Nobody will think less of you if you use wrist watch instead of wristwatch because, well, a lot of people still do, including Google. Google actually isn't a person, but when you search for wristwatch, Google thoughtfully tries to correct you:
That's because Google knows that a search for wrist watch produces about 27,100,000 results, while wristwatch yields a mere 1,780,000 pages.
Not for the first time, The Internet is Wrong. You may have encountered other examples of that yourself. For example, when Hurricane Sandy wreaked havoc across the eastern seaboard of the United States in 2012, rumors of the New York Stock exchange being flooded flew around the Web like tree branches themselves during a storm.
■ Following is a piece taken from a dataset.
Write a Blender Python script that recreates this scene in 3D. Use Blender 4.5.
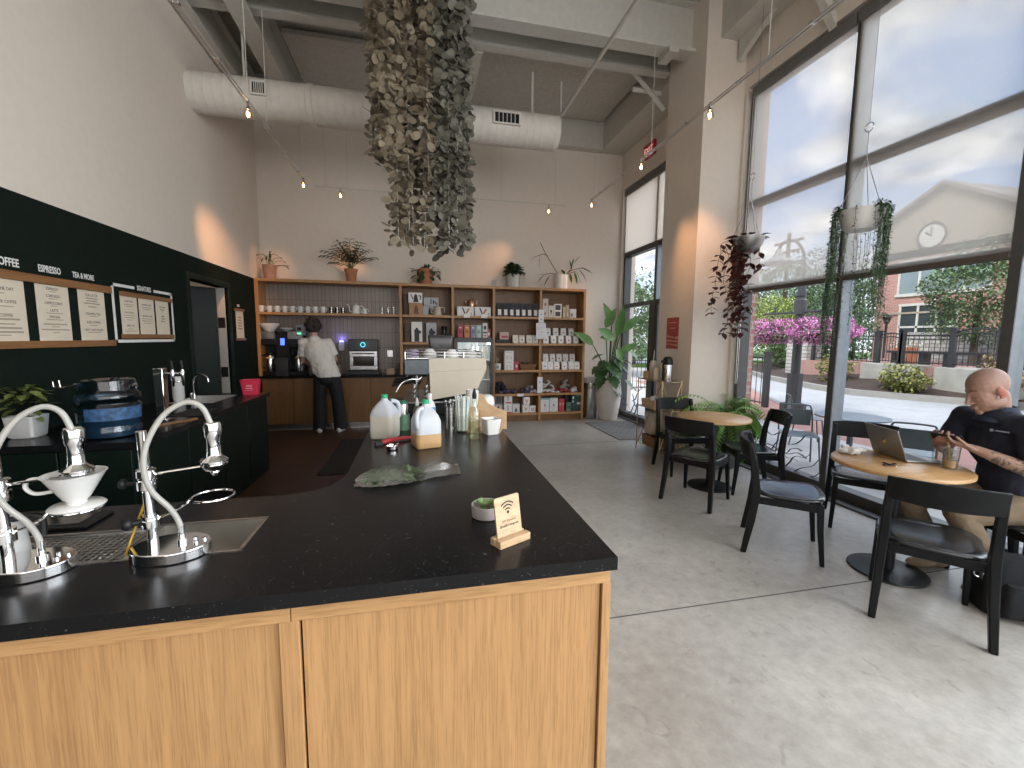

How do I know that Google is wrong? First, over the past century authors of books, who are generally literate people but who also work with very smart editors, have transitioned from using wrist watch to wristwatch—one word. The trend, as evidenced in Google's own Ngram viewer (a service that shows word usage in books over time), has been from wrist watch to wristwatch:
The change from wrist watch to wristwatch in books was striking and fast. In just 10 years wrist watch went out of fashion, to be replaced by wristwatch.
The use of the word wrist watch even feels quaint. Take a look at this news report that appeared in the New York Times on January 27, 1916, and tell me that wrist watch doesn't seem out of place in time:
The other reason we can be sure that it's wristwatch and not wrist watch is that wristwatch review websites, which know a thing or two about wristwatches, mostly write it as one word. Watch experts speak: wristwatch is one word.
As for the future, let's keep our fingers crossed and hope that we never see WristWatch become the norm.